Email of the day
"I've been a reader of your free e-mail service for a number of years now and have always found your articles very interesting and informative- however as it's a free service I've always just been teased with the initial paragraph of the piece!
"I have just upgraded my service and can read everything in more detail which is great.
"However I am interested in an area that never seems to get too much coverage (or if it does I have missed it?). The subject is that of structured products- I believe they are becoming more popular again and more transparent than in recent times. I like to invest in different indices and have a keen interest in EuroStoxx 50, Nikkei 225 and S&P 500- Am I right in thinking I could invest into a SP that tracks these indices with limited downside risk to my investment? And also what is your view on those indices currently?
"As I say I have been very impressed with both yours and Eoin's commentary over the years and continue to follow your views with most interest!
Thanking you in anticipation!"
David Fuller's view Welcome to Fullermoney and thanks for
the feedback.
I
am glad that you studied the free content in detail before subscribing. There
is more than enough analysis and other material in the Archive for any investor
to decide in their own time whether or not the subscription service would be
of interest to them.
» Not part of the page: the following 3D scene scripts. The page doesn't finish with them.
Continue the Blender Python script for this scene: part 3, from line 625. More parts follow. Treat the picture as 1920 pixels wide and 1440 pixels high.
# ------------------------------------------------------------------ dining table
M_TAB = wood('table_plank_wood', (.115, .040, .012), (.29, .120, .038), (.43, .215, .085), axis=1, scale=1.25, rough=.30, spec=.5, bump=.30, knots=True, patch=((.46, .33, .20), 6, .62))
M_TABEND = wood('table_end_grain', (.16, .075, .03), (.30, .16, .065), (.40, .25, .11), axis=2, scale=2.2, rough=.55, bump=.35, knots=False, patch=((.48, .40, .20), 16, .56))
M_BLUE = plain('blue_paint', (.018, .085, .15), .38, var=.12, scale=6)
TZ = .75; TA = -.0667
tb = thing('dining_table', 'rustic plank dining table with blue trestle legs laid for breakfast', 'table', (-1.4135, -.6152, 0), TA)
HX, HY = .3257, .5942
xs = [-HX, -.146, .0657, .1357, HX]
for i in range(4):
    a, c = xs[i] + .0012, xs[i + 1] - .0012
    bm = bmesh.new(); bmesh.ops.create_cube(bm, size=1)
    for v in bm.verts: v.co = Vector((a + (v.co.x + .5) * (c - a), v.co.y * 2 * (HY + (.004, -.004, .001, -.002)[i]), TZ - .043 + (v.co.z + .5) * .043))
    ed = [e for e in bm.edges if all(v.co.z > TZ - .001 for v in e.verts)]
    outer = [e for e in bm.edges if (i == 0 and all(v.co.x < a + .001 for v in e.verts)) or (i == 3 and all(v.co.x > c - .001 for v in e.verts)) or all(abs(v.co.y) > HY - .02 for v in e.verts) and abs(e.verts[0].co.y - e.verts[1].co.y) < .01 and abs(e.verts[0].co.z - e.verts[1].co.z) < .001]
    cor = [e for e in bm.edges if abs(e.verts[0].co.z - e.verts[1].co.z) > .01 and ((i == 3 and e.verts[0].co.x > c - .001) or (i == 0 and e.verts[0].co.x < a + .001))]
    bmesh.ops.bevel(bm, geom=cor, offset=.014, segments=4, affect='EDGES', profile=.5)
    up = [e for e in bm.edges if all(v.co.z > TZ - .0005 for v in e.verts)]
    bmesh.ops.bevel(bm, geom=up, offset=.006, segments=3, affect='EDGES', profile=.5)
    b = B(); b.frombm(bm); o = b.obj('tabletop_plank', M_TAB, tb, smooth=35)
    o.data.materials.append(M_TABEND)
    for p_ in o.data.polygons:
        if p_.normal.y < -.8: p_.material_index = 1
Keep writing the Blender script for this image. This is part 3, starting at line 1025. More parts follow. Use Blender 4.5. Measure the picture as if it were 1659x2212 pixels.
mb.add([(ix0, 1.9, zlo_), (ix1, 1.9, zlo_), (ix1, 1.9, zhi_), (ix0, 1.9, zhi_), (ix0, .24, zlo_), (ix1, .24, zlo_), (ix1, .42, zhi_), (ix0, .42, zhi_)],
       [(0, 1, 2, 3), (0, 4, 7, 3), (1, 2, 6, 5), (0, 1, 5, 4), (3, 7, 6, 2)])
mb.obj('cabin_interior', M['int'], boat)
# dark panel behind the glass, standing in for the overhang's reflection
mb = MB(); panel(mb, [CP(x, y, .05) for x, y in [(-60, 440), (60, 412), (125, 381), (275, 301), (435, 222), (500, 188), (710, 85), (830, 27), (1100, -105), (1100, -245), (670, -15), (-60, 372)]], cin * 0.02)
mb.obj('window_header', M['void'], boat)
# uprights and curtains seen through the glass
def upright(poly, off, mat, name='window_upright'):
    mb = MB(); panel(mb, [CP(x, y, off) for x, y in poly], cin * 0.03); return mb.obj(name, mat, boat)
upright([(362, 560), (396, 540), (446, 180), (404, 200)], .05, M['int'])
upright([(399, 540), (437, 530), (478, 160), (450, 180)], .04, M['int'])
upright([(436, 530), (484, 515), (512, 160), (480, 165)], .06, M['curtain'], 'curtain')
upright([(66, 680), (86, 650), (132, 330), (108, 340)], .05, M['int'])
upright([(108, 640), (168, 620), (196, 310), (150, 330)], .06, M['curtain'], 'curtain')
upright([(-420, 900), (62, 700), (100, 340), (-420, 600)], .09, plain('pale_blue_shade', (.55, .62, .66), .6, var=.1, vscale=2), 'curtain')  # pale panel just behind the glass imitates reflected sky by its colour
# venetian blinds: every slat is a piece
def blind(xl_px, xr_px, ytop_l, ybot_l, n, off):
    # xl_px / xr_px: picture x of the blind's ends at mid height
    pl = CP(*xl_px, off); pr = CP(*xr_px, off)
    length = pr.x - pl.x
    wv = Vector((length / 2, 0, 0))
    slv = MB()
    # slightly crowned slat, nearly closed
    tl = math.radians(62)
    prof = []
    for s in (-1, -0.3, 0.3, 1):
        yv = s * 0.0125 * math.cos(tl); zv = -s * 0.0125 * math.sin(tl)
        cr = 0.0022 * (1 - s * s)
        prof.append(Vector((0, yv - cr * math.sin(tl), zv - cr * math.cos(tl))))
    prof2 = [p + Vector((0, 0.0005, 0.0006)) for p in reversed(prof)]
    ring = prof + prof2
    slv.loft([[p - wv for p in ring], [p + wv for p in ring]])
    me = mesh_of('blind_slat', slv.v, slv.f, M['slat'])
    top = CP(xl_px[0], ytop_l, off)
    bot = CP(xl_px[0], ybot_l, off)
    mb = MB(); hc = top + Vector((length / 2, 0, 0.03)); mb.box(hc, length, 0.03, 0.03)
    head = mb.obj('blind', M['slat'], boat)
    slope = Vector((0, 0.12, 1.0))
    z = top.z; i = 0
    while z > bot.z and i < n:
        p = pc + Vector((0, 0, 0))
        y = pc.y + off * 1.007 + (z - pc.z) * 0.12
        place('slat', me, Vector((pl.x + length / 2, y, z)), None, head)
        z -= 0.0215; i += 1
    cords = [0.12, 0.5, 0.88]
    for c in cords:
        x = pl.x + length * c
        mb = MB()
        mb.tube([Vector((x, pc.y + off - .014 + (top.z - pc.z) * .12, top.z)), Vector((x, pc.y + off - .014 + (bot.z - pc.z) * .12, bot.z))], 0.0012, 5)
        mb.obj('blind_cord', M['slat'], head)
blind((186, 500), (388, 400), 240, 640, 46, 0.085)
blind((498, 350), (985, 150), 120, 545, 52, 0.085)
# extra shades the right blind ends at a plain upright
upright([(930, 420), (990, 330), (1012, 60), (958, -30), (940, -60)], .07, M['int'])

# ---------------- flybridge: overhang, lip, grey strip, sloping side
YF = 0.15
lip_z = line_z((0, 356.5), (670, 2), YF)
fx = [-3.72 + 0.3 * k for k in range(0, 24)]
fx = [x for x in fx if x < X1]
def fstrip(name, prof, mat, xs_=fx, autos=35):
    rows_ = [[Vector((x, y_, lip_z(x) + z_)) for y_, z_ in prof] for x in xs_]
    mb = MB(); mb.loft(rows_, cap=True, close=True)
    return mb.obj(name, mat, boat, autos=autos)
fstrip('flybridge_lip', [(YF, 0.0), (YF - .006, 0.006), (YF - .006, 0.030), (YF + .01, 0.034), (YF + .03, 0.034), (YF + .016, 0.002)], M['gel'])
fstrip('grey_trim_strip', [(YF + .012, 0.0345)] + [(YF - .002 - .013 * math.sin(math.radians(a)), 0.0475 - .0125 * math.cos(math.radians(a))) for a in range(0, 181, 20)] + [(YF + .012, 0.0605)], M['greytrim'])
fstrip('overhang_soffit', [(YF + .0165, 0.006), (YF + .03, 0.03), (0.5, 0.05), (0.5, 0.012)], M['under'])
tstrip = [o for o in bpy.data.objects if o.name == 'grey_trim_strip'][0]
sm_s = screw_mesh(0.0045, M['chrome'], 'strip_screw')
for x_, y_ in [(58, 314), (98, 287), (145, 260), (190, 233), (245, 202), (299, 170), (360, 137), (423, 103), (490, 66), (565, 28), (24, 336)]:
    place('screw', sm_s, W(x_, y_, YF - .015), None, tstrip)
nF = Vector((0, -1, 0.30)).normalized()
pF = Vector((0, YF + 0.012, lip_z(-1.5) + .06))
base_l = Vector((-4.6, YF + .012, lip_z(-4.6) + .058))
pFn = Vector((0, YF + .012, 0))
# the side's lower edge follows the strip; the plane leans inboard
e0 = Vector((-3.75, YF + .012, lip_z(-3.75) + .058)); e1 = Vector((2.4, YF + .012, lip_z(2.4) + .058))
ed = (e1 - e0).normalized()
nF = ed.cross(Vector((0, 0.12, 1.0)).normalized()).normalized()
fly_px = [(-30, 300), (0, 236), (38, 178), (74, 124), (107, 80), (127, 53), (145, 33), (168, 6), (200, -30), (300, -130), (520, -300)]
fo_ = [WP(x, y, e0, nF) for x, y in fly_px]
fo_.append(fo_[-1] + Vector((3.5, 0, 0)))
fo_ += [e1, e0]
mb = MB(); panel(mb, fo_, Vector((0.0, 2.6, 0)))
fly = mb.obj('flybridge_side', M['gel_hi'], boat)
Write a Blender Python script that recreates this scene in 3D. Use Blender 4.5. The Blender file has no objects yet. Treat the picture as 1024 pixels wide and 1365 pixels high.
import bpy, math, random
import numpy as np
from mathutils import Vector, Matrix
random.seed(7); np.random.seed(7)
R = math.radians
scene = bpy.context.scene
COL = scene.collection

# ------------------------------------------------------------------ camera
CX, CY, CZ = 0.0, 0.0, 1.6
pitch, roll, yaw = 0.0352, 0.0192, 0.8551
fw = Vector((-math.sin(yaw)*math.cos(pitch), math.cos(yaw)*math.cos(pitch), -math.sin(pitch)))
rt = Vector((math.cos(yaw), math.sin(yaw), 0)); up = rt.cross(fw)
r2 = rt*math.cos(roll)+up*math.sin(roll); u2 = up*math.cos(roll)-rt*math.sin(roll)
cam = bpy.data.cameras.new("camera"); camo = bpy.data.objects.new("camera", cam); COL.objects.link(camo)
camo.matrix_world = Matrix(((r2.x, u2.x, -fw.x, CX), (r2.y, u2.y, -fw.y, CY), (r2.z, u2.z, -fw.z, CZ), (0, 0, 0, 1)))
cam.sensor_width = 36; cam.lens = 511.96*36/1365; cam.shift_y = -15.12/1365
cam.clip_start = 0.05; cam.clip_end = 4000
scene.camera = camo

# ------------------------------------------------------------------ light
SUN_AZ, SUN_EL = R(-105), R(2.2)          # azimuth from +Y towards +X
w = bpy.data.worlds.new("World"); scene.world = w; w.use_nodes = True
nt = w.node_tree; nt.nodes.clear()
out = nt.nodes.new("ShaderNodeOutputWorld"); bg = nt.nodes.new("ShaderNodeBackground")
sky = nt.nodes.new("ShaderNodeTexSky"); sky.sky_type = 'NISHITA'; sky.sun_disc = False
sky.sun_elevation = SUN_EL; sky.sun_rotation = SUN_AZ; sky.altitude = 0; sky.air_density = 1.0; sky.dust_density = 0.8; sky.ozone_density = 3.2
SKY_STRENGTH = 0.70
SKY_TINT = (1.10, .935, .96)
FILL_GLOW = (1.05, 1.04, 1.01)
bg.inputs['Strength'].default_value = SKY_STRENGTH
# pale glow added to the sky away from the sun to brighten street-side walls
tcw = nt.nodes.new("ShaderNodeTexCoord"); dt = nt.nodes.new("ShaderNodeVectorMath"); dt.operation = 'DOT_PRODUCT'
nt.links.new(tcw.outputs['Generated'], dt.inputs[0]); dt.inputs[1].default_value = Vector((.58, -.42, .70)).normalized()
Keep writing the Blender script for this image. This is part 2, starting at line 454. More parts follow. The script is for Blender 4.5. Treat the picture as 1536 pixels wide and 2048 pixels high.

That way you are free to assess us, unimpeded by the customary
sales patter. Anyone can also look back and see what we said at any earlier
stage of the market cycle. For us, it is the turtle rather than hare route for
attracting new subscribers but that is fine because investors who have done
their homework tend to stay longer, often for decades.
Regarding
"structured products", a Search of the Archive (click on 'Search'
shown upper-left, fourth item down, then type - structured products - in the
window) will reveal 17
results, of which 16 are now in the public domain. These include helpful
feedback from our global subscribers.
Briefly,
we are not fans of structured products, as you will see starting with my comments
on 11th November 2010 and working backwards. High fees and underperformance
are the problems most frequently mentioned by investors.
In terms
of due diligence, we feel that every investor should read the prospectus, not
least the small print, if considering an investment in any structured product.
There
are unleveraged trackers for the indices you mention and these generally have
much lower costs than structured products. Our view on the three that you mentioned
is that they are still in a corrective phase. You may also want to keep an eye
on their respective bank indices as these are often lead indicators.